Tom Hanks starred as Robert Langdon, a professor investigating the murder of a curate at the Louvre, the gallery in Paris, which leads to a coded trail through centuries of clouded intrigue involving the hard-line Catholic sect Opus Dei.

At the heart of the tale is the - for many Christian's outrageous - claim that Jesus Christ fathered a child with Mary Magdelene, starting a secret bloodline, revealed in the paintings of Leonardo Da Vinci, and covered up by the Church. The Vatican condemned Brown's story as "shameful lies" and appointed an archbishop to debunk the allegations that gripped millions.
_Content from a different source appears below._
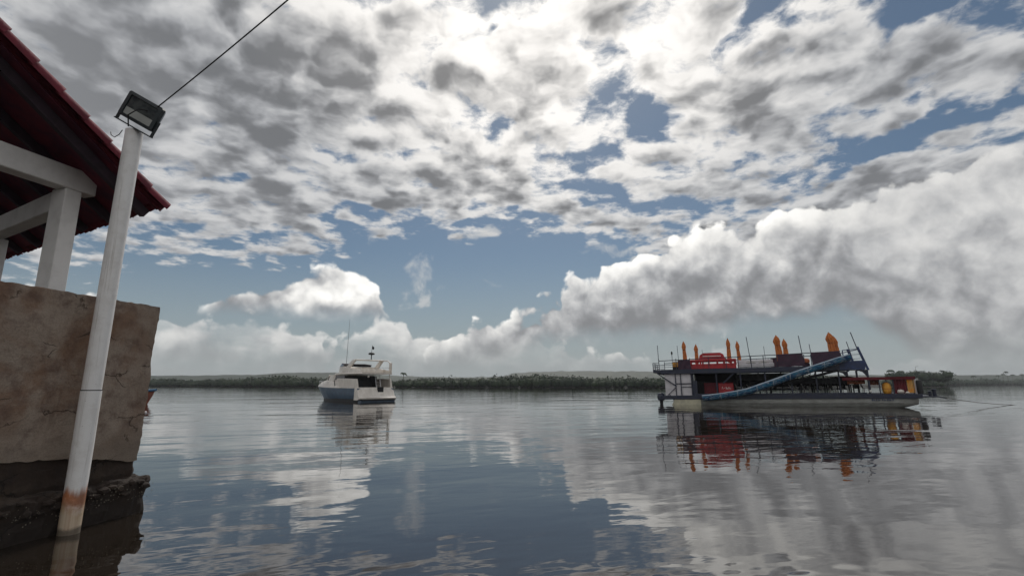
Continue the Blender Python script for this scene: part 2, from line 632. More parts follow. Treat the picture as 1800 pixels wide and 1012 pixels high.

The film features scenes filmed at Lincoln as the search draws to a close in Westminster Abbey, London. It climaxes at Rosslyn Chapel in Midlothian, the last church to appear in the story and site of the ancient "holy grail" which Brown portrays not as the traditional "cup of Christ", but as his bloodline, and present-day descendants.

Westminster Abbey refused to open its doors to the film, saying its plot was "theologically unsound". But Lincoln Cathedral, while admitting that deciding to allow filming for the Da Vinci Code was a "difficult decision", justified the move by saying it did not want to encourage the detraction of the Church brought about by the book.

"Was it an activity consistent with our mission? Would the film undermine the Christian story and turn people away from the faith?" a notice on Lincoln's website asked. "Balanced against this was the need for the Church to engage with a book that millions of people, many with no connection to Christianity, were reading.

"Not to engage would be to encourage the book's own claim that the Church was prepared to suppress ideas it did not agree with. Our decision to agree to the filming was made because we wanted to talk to people about the issues raised in the book. It is an important part of our mission to get people to understand the truths of the Gospel and to share our knowledge of the person and work of Jesus Christ."

Lincoln Cathedral towers above Lincoln, its west front dating from 1072. Inspired by the leadership of St Hugh, bishop from 1186-1200, the cathedral was re-built in the new gothic style.

The director of the Da Vinci Code, Ron Howard, said filming in Lincoln was "gorgeous". "It's not all that common that movies roll into town, so it's not that unusual to generate a little attention," he added.

Celluloid churches

Rosslyn Chapel, Midlothian, became world famous after starring in The Da Vinci Code in 2005, enjoying a 72 per cent rise in visitors that year: 118,151 compared with 68,603 in 2004, and just 37,199 in the previous year.

In contrast, Guildford Cathedral saw a slump in attendance after being used for filming by the 1976 horror film The Omen.

Brompton Cemetery in London has featured in a number of films, with its chapel on the Fulham Road side of the cemetery used in the Bond movie GoldenEye, standing in for a church in St Petersburg. The scenes inside the church were filmed at St Sofia's Greek Cathedral in Bayswater.